ROCHESTER, NY (WROC) — Every year, all it takes is one cold morning and suddenly your dashboard lights up with a warning: “Low Tire Pressure.” Not only is it distracting to have a warning light on your dashboard, but it’s also hurting your gas mileage too.

To answer the obvious, no, your tires don’t have a leak (probably). The real reason why your tire pressure goes down in cold weather has to do with how the air in your tire behaves when the temperatures change.

In warmer weather, the air molecules vibrate quickly because they have more energy. This causes them to bounce around and become more spread out pushing up against the inside of the tire creating higher pressure. When the temperatures drop, however, the air molecules don’t move as fast and push closer together. Since the air isn’t as spread out anymore, there’s now less of them pushing up against the inside of the tire, meaning there’s not as much pressure.

For example, let’s say you filled your tires up to 32 PSI when it was 60 degrees out. A few days later the temperature tanks to 30 degrees. For every 10 degrees the temperature drops, and you generally lose about 1 PSI. Now instead of 32 PSI, you’ll be sitting at 29 PSI and likely, especially in a newer vehicle, have a message waiting for you on your dashboard.

That explains why your dashboard is lit up, but it doesn’t answer why your gas mileage is affected. The answer is fairly simple as well…since the tire isn’t as inflated due to low pressure, more of it is in contact with the ground as you drive. This in turn increases the amount of friction between your car and the ground, forcing your engine to have to push more power to the wheels in order to keep the same speed.

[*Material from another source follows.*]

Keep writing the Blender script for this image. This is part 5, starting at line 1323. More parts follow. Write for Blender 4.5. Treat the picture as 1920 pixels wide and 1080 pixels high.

More power, means more gas being used over a shorter distance. This means your gas mileage is going to start trending down if you don’t reinflate your tires to where they’re supposed to be. According to the Department of Energy, on a set of properly inflated tires, gas mileage can improve anywhere from 0.6 to 3.0%. While that doesn’t sound like a lot, over time the savings add up. In addition to that, your tires will last longer if properly inflated, and your stopping distance will also improve. Saving you money in the long run and making your everyday drives a little bit safer.